**Direction:**
Write the material out again exactly as it stands.

**Source material:**
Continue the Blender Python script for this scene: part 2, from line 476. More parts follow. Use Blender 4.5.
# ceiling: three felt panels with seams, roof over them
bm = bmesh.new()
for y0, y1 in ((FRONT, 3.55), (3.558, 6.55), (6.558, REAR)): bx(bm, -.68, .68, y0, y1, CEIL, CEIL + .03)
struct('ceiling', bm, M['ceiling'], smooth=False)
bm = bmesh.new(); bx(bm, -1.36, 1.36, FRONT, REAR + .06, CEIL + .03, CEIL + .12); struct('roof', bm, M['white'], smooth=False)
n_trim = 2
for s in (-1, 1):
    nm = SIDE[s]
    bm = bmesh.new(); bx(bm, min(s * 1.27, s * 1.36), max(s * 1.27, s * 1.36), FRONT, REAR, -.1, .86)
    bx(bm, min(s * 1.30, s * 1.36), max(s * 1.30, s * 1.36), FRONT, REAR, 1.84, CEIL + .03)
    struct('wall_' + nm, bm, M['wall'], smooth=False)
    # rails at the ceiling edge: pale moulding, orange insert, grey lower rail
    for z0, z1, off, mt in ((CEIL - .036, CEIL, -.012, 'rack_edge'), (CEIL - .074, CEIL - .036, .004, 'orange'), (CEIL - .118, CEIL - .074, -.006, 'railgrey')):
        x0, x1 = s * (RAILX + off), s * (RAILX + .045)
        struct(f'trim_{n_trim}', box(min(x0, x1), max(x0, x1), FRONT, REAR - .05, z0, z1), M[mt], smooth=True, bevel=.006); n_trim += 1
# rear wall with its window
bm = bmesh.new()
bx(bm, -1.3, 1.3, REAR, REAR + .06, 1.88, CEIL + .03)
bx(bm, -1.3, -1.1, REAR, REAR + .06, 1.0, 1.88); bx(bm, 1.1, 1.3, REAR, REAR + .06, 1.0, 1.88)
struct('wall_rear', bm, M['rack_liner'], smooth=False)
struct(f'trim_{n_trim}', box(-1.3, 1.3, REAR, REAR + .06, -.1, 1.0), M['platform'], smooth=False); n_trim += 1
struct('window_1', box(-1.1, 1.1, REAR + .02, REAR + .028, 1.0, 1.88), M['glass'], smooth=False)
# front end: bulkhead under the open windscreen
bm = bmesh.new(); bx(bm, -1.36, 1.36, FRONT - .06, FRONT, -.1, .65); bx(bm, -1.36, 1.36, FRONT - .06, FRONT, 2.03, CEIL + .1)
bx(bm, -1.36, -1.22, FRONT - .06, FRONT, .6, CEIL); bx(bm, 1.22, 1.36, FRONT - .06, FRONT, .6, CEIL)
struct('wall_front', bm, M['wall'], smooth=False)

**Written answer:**
Continue the Blender Python script for this scene: part 2, from line 476. More parts follow. Use Blender 4.5.
# ceiling: three felt panels with seams, roof over them
bm = bmesh.new()
for y0, y1 in ((FRONT, 3.55), (3.558, 6.55), (6.558, REAR)): bx(bm, -.68, .68, y0, y1, CEIL, CEIL + .03)
struct('ceiling', bm, M['ceiling'], smooth=False)
bm = bmesh.new(); bx(bm, -1.36, 1.36, FRONT, REAR + .06, CEIL + .03, CEIL + .12); struct('roof', bm, M['white'], smooth=False)
n_trim = 2
for s in (-1, 1):
    nm = SIDE[s]
    bm = bmesh.new(); bx(bm, min(s * 1.27, s * 1.36), max(s * 1.27, s * 1.36), FRONT, REAR, -.1, .86)
    bx(bm, min(s * 1.30, s * 1.36), max(s * 1.30, s * 1.36), FRONT, REAR, 1.84, CEIL + .03)
    struct('wall_' + nm, bm, M['wall'], smooth=False)
    # rails at the ceiling edge: pale moulding, orange insert, grey lower rail
    for z0, z1, off, mt in ((CEIL - .036, CEIL, -.012, 'rack_edge'), (CEIL - .074, CEIL - .036, .004, 'orange'), (CEIL - .118, CEIL - .074, -.006, 'railgrey')):
        x0, x1 = s * (RAILX + off), s * (RAILX + .045)
        struct(f'trim_{n_trim}', box(min(x0, x1), max(x0, x1), FRONT, REAR - .05, z0, z1), M[mt], smooth=True, bevel=.006); n_trim += 1
# rear wall with its window
bm = bmesh.new()
bx(bm, -1.3, 1.3, REAR, REAR + .06, 1.88, CEIL + .03)
bx(bm, -1.3, -1.1, REAR, REAR + .06, 1.0, 1.88); bx(bm, 1.1, 1.3, REAR, REAR + .06, 1.0, 1.88)
struct('wall_rear', bm, M['rack_liner'], smooth=False)
struct(f'trim_{n_trim}', box(-1.3, 1.3, REAR, REAR + .06, -.1, 1.0), M['platform'], smooth=False); n_trim += 1
struct('window_1', box(-1.1, 1.1, REAR + .02, REAR + .028, 1.0, 1.88), M['glass'], smooth=False)
# front end: bulkhead under the open windscreen
bm = bmesh.new(); bx(bm, -1.36, 1.36, FRONT - .06, FRONT, -.1, .65); bx(bm, -1.36, 1.36, FRONT - .06, FRONT, 2.03, CEIL + .1)
bx(bm, -1.36, -1.22, FRONT - .06, FRONT, .6, CEIL); bx(bm, 1.22, 1.36, FRONT - .06, FRONT, .6, CEIL)
struct('wall_front', bm, M['wall'], smooth=False)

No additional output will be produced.